▼

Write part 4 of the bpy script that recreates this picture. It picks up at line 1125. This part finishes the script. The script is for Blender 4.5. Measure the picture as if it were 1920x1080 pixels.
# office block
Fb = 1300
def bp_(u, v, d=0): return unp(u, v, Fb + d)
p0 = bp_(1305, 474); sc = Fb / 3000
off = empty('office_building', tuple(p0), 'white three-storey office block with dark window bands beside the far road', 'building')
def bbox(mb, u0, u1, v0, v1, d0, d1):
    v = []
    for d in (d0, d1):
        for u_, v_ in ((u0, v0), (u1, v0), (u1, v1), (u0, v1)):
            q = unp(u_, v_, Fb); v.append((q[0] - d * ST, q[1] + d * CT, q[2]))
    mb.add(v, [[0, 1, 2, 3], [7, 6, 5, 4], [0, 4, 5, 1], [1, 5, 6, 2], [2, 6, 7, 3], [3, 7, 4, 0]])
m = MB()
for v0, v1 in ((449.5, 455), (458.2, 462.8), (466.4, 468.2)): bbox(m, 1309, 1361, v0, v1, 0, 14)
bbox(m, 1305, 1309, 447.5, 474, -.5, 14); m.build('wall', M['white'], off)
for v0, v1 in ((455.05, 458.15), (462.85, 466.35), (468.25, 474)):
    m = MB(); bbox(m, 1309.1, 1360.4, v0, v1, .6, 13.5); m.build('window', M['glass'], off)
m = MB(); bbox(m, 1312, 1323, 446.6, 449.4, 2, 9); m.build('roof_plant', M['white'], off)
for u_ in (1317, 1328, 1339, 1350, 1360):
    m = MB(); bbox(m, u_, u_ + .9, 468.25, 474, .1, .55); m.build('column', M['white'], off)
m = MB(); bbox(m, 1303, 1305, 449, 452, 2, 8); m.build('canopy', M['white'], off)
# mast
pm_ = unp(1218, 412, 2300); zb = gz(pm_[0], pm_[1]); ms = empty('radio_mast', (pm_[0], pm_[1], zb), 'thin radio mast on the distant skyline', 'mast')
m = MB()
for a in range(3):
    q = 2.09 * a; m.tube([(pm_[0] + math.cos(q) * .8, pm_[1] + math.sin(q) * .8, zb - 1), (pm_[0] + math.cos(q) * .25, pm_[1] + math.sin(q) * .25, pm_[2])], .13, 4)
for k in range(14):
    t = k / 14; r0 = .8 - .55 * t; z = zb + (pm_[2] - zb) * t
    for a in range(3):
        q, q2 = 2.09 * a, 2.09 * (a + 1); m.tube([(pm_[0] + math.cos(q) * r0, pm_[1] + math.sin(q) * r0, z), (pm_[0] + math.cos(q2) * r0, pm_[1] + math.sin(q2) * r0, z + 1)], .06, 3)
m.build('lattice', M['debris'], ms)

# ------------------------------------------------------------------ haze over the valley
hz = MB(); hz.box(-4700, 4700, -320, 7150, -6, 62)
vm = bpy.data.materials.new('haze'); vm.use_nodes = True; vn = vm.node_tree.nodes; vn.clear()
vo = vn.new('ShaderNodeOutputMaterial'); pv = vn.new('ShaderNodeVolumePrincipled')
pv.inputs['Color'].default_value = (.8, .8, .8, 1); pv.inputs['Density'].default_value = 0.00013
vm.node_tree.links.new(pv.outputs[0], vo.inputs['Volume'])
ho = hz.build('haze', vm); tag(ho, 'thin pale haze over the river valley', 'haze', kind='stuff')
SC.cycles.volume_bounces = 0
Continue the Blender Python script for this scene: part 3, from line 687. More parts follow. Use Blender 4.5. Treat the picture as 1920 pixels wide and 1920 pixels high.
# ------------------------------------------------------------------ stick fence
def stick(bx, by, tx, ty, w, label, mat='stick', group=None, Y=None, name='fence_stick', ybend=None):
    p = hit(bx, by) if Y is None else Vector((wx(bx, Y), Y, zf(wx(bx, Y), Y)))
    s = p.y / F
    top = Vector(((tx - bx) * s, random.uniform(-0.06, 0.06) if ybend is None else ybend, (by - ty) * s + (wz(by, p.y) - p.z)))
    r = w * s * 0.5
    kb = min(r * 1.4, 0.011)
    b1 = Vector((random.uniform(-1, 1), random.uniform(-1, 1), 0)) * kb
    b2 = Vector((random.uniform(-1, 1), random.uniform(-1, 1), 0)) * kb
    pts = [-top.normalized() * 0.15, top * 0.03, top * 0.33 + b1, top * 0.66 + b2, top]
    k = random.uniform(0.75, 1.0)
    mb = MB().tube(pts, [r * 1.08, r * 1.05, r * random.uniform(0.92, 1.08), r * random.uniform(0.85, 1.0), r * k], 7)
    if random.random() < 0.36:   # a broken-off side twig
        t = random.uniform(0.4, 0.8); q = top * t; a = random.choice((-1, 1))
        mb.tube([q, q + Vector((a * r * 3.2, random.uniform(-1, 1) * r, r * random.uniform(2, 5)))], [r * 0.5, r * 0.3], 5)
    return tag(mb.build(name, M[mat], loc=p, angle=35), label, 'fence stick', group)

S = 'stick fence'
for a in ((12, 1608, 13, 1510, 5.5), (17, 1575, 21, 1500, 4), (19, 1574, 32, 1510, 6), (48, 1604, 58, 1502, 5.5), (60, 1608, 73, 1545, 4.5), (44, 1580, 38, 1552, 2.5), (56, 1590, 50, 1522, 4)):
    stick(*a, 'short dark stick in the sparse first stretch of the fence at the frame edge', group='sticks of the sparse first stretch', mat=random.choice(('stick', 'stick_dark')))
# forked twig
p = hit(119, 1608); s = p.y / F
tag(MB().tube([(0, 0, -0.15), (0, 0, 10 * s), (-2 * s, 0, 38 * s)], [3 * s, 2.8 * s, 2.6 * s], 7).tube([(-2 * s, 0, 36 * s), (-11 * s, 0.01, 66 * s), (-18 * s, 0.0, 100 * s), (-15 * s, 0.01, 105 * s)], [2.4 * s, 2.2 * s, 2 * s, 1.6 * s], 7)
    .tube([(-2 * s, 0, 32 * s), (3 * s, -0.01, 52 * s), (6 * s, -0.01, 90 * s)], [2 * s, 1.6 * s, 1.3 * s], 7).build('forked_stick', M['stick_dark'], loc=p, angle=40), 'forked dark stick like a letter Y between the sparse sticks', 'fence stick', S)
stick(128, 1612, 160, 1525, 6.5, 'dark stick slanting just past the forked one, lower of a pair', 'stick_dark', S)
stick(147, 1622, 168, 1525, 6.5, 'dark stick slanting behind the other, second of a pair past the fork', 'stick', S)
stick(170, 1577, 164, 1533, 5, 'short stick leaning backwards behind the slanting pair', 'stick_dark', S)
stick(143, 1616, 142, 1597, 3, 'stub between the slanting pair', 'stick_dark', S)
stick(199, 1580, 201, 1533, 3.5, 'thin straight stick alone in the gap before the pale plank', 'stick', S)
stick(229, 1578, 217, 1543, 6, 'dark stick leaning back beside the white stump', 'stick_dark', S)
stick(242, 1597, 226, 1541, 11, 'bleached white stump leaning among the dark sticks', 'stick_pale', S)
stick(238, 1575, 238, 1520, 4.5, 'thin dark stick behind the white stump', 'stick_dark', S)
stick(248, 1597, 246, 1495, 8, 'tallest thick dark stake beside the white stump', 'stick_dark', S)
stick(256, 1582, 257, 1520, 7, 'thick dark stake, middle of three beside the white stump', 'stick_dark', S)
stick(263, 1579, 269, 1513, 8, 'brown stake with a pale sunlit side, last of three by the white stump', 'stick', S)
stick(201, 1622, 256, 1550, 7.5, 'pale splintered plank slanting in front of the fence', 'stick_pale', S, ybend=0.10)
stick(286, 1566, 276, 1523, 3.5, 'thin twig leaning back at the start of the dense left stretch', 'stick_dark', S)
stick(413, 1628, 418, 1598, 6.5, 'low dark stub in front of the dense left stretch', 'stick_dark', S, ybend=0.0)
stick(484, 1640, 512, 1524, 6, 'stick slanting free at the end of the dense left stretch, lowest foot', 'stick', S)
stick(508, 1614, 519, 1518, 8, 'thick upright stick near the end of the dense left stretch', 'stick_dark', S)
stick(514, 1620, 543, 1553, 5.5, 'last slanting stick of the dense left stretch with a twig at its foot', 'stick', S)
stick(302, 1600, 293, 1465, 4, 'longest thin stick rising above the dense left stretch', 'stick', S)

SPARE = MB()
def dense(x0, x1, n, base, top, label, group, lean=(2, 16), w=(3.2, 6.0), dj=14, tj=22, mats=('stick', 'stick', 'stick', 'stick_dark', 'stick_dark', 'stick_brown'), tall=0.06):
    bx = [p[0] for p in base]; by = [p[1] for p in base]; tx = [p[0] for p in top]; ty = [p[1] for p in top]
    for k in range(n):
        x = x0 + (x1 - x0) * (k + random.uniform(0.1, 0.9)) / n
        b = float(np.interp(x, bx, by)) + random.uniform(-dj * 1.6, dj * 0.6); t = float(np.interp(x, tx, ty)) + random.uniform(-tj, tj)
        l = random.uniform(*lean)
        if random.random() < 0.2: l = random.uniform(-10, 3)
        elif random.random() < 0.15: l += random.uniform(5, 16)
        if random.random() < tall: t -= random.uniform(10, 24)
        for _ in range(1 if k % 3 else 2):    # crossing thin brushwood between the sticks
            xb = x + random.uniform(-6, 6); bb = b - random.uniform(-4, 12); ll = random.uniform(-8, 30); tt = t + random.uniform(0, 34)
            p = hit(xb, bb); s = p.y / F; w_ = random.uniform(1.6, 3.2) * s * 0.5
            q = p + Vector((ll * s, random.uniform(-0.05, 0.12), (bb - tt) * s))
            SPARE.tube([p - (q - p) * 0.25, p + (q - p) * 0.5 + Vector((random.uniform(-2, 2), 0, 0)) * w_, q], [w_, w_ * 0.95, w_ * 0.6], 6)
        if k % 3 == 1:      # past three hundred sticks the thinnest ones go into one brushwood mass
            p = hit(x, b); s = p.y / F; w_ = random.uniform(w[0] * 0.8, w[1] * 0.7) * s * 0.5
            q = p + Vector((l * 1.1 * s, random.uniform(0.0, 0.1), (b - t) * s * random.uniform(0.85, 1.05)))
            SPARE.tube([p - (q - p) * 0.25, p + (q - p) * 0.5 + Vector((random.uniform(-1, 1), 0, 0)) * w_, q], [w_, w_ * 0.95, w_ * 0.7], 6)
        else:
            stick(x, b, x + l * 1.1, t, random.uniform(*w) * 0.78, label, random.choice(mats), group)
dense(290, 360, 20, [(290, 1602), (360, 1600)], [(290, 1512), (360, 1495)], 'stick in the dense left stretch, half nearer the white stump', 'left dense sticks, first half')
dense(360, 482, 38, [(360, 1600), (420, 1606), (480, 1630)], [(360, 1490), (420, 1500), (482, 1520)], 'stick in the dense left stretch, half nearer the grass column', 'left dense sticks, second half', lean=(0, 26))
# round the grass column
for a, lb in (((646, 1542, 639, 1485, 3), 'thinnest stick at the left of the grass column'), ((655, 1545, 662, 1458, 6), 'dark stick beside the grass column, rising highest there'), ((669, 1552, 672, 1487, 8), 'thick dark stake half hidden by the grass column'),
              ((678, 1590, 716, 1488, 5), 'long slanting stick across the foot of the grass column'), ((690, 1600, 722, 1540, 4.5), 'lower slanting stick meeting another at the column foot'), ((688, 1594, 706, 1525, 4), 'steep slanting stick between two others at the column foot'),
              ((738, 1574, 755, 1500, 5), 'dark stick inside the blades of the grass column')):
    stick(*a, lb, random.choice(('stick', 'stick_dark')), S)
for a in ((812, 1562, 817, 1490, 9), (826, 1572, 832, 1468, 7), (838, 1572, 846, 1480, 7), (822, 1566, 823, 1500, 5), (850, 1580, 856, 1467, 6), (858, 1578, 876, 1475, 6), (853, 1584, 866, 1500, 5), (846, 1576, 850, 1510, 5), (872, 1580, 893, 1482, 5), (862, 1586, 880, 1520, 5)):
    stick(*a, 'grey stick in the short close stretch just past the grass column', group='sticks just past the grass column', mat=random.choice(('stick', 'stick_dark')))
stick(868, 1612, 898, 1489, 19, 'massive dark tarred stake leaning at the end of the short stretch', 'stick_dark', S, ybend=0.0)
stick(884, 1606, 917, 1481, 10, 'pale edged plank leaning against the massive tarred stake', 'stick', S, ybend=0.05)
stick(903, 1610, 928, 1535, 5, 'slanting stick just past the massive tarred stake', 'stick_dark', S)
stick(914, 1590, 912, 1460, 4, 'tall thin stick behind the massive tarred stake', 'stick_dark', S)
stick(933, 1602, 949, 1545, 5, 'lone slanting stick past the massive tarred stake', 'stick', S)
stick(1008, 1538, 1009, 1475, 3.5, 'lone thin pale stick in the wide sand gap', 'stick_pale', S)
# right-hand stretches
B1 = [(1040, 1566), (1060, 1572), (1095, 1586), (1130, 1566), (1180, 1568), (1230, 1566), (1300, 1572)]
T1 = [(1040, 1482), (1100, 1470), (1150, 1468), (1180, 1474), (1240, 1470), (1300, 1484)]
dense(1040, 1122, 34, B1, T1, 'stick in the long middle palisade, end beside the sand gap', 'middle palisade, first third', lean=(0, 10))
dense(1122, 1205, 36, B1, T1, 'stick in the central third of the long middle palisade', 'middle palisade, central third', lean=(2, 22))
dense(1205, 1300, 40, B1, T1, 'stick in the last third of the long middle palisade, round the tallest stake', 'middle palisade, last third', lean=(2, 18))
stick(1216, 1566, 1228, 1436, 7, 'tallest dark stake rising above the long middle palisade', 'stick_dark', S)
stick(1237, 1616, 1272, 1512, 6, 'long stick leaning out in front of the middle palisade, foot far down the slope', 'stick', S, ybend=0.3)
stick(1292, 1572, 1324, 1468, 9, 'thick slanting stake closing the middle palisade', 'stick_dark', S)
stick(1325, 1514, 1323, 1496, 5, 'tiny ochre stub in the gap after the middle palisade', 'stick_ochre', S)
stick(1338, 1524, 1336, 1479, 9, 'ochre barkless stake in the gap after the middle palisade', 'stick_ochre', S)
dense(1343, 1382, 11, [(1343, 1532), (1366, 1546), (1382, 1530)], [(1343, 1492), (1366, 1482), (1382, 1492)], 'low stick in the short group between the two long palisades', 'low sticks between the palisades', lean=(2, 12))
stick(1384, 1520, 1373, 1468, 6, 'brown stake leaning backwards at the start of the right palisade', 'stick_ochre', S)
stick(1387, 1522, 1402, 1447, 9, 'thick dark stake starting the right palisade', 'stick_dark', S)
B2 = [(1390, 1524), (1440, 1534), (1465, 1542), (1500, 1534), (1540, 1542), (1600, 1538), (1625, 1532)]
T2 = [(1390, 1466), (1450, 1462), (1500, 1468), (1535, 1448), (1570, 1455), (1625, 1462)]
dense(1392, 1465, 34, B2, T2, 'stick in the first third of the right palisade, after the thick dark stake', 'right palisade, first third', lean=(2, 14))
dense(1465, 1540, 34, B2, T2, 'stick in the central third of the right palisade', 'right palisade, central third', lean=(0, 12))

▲

> _Task details_
Only the number is wanted: how many lines above include the word "Blender"?

> _Result for this exercise_
2